На этом совещании, с некоторыми поправками, был одобрен документ, разработанный в Париже, но получивший название «Венская нота». В нем говорилось, что «в какое бы время императоры России ни демонстрировали свое активное содействие поддержанию иммунитета и привилегий православной греческой церкви в Османской империи, султаны никогда не отказывались их подтвердить… правительство его величества султана останется верно букве и духу Кючук-Кайнарджийского и Адрианопольского договоров в отношении защиты христианской религии, и его величество считает себя связанным (словом) чести… разрешить греческому народу пользоваться всеми теми возможностями, которые были дарованы другим христианским народам конвенцией или каким-либо другим специальным документом». Царь, как и ожидалось, принял эту ноту; и лорд Кларендон, министр иностранных дел Британии, приказал лорду Стратфорду получить ее одобрение у турецкого правительства.

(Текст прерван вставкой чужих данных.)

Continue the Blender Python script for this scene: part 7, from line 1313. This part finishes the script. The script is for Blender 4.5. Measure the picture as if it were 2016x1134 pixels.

Влиятельный посол уже успел убедить своих коллег в Стамбуле одобрить разработанную им ноту и сообщил русским, что султан уже издал указы, подтверждающие привилегии православной церкви. Тем не менее он, как агент своего правительства, выполняя его приказ, дал турецким министрам понять, что его разум не одобряет того, что вынужден произносить язык.
Они изменили текст ноты, после чего процитированные выше абзацы стали звучать так: «Несмотря на то что во все те времена, когда императоры России проявляли активную заботу о греческой православной религии и церкви, султаны никогда не прекращали сохранять иммунитет и привилегии, которые они по своей воле даровали в разные времена этой религии и этой церкви в Османской империи, и подтверждали это… правительство его величества султана остается верным параграфам Кючук-Кайнарджийского мира, подтвержденным Адрианопольским договором, которые касаются защиты Блистательной Портой христианской религии, и… его величество считает себя обязанным честью… даровать греческому народу возможность пользоваться уже дарованными возможностями или которые только еще будут дарованы другим христианским сообществам и османским подданным».